Our Pages in-platform experience is built specifically to let marketers spin up thousands of local pages in days instead of quarters - without requiring developer support. Marketers can quickly get started with templates optimized for traditional and AI search, easily make changes in minutes with a visual editor, and instantly create locators and directory pages that seamlessly map content from your Knowledge Graph.

You can:

  • Visually adjust our template layout to create pages fit for your business
  • Effortlessly customize global styling for your entire site, including brand colors and font selection.
  • Quickly add a locator to your site–no need to configure a separate Search experience or work with developers
  • Build robust directories to showcase your brand’s full range of locations. Directories not only enhance site structure and user navigation but also significantly boost your SEO by helping you rank for broad, high-intent local searches (e.g., “dentists in Houston”).

Our first release includes one starter template with a collection of pre-built components tied to location entity types. In future releases, we plan to add more components and verticalized starter kits, allow for more entity types and entity relationships, and add more page types such as locators, directories, and static pages.

This guide will walk you through setting up, editing, and publishing a site using the new Pages in-platform features.

Structure of Yext Pages

You’ll create a site that holds your location pages. Each site is typically associated with its own domain.
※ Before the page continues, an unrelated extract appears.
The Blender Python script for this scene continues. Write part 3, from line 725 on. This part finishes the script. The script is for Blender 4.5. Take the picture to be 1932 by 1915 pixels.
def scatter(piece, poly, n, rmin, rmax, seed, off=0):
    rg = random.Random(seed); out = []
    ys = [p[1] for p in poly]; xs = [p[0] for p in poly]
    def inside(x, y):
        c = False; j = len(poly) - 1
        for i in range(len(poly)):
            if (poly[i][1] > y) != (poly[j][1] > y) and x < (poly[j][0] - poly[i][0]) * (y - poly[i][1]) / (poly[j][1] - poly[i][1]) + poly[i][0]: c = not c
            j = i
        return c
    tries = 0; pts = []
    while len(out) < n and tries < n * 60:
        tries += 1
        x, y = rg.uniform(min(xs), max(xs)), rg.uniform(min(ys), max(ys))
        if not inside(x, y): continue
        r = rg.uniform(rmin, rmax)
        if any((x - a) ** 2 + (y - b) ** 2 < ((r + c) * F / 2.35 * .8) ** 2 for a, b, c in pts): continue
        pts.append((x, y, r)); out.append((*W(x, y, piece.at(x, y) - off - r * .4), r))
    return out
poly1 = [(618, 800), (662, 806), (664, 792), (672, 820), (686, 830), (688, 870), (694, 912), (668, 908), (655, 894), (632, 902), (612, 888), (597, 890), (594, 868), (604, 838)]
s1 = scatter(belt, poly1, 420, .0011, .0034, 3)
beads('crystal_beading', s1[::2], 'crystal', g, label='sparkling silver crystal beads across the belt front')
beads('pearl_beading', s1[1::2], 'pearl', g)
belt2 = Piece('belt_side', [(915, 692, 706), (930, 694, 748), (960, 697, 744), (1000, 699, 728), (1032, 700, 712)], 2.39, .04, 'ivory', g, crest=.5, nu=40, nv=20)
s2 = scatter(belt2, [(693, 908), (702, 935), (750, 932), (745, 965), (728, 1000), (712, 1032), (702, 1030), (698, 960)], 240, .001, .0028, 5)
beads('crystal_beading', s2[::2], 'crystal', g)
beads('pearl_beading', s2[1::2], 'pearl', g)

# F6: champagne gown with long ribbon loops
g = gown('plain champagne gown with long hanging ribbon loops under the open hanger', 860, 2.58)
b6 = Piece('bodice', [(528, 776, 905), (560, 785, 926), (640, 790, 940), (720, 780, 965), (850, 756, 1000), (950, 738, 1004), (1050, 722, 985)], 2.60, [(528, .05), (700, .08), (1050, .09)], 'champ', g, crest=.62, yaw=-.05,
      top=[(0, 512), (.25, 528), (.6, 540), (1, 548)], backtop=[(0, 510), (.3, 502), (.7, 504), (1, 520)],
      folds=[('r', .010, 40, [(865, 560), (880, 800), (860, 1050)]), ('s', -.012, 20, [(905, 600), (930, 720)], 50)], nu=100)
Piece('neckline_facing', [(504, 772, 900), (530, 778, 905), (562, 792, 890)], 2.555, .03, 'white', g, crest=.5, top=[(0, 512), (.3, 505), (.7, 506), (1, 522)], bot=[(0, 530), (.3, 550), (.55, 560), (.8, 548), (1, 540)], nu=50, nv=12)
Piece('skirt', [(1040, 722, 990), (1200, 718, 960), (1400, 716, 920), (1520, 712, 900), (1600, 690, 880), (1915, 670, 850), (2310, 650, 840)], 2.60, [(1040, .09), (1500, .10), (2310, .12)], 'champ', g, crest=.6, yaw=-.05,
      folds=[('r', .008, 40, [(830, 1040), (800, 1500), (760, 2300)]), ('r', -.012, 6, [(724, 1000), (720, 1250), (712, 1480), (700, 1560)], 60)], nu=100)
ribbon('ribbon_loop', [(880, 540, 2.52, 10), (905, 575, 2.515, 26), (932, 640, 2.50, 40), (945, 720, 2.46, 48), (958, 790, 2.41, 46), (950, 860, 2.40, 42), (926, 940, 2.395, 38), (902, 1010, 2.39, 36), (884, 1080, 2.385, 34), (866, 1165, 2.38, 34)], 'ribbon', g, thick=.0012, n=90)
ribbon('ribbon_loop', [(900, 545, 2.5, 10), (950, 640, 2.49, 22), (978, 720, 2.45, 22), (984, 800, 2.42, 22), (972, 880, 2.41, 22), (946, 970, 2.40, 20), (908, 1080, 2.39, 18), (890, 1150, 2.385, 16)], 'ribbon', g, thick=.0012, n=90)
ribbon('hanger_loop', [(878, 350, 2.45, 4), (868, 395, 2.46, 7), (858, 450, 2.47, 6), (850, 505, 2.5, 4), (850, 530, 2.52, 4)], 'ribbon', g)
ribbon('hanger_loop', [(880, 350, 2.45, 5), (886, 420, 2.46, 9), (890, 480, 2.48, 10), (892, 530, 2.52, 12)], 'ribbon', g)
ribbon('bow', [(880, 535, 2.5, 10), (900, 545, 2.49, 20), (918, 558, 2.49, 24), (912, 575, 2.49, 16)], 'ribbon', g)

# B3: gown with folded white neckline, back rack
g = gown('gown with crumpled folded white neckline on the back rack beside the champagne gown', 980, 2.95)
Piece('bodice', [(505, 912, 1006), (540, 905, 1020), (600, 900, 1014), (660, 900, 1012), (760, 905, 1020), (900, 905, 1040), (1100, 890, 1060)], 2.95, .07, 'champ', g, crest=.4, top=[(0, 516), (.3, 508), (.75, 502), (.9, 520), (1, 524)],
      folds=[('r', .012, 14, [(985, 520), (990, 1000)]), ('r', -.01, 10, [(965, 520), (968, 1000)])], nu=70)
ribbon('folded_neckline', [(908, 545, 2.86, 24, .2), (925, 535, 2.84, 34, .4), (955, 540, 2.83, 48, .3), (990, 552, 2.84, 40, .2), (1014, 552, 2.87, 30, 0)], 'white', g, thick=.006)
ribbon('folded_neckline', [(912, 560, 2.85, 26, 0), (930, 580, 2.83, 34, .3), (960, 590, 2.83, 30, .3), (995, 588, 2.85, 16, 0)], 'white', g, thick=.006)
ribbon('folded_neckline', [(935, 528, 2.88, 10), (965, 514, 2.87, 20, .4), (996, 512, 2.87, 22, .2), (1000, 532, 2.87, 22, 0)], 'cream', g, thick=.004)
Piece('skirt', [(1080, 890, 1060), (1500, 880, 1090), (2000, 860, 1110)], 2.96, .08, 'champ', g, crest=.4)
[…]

For example, if your website lives at http://example.com, you might host your location pages at http://locations.example.com.

Our first release includes one starter template with all the essentials for location pages so you can get started quickly. The starter consists of an initial layout outlining the page structure and design each location page will use. To customize the layout, you’ll drag and drop components, the building blocks of a page, and modify component properties to change the appearance or data display.

You’ll define a page group, which includes the group of entities to which you want a layout applied and the layout you’ll use. Within a site, you can have multiple page groups to segment your pages by segmenting the underlying entities. Each page group can only have one layout, but by creating multiple page groups, you can create multiple layouts for your site. Each entity can only be tied to one layout – you’d expect each entity only to have one page on your site.

Additionally, your site has global styles – the branding and styling that apply to every page, and thus every layout.